The yield on Barclay’s US High Yield Index fell below 5% in the past few days, a level that the US Treasury 10-year paid only six years ago. The Bank of America Merrill Lynch High Yield Master II Index was yielding 7% in May 2012, now only 5.31%.

But as is pointed out over and over, the bond optimists and central bank apologists “helpfully” note that junk spreads remain relatively wide to equivalent treasury yields. Because central banks are holding government yields in record low ranges, the junk bond market is simply reacting in accordance with “market” perceptions of relative risk levels, or so this thinking goes. Again, that is by design since central banks wish to use “risk-free” yields to “set” the rates on risky credit, including junk.  The end result is exactly what we see – a lot of new debt and borrowing.  Where this fails is the transition from borrowing to meaningful economic activity, and that is a direct warning.

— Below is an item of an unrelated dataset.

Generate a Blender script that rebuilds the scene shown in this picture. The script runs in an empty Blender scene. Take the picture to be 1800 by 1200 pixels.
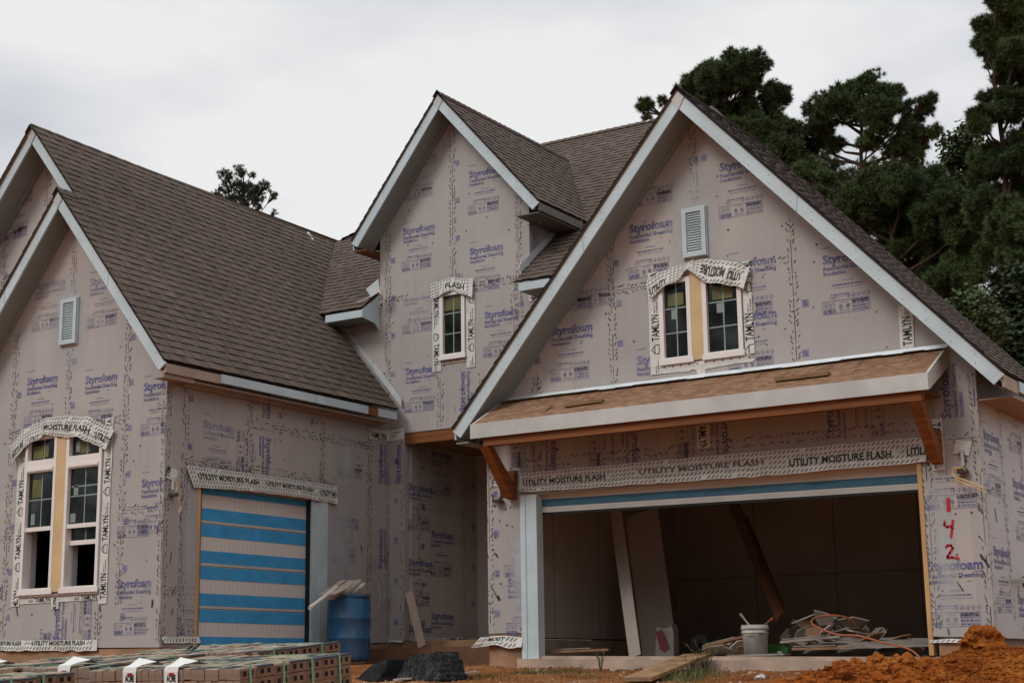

That begs the question of what exactly junk yields reflect currently, the “market” perception or the “managed” perception. There is a world of difference between the two.

While spreads are useful for measuring relative risk across different classes, there still exists nominal risk. At that IMF spring conference, the fund also reportedly warned that it sees lax corporate credit standards in the US, standards more associated with the “late stage in a boom-bust credit cycle.” Default rates typically rise shortly after these late stages, but with nominal yields at these levels, regardless of spreads, there is not enough yield paid out to compensate for that change in cycle.

To drive this point home, the volume of covenant-lite loans in corporate junk bonds in 2012 was moving back to 2007 levels, with predictions that 2013 will see even more.

While bond investors are highly complacent, that is the case with investors in every single asset bubble. All it takes is a minor change in perceptions for the herd to begin to reassess valuations and absolutes (not spreads), and it’s not like there aren’t storms on the horizon. Record prices are essentially the indication of the crowded trade, and when the crowd reverses there are no bids to catch all the falling knives.

It is never different ‘this time’ though we can convince ourselves otherwise, soothed by the sweet sounds of “managed” perceptions of risk and “fairly valued” spreads. After all, even the central banks largely admit, through both word and deed, that they don’t really know what is going on.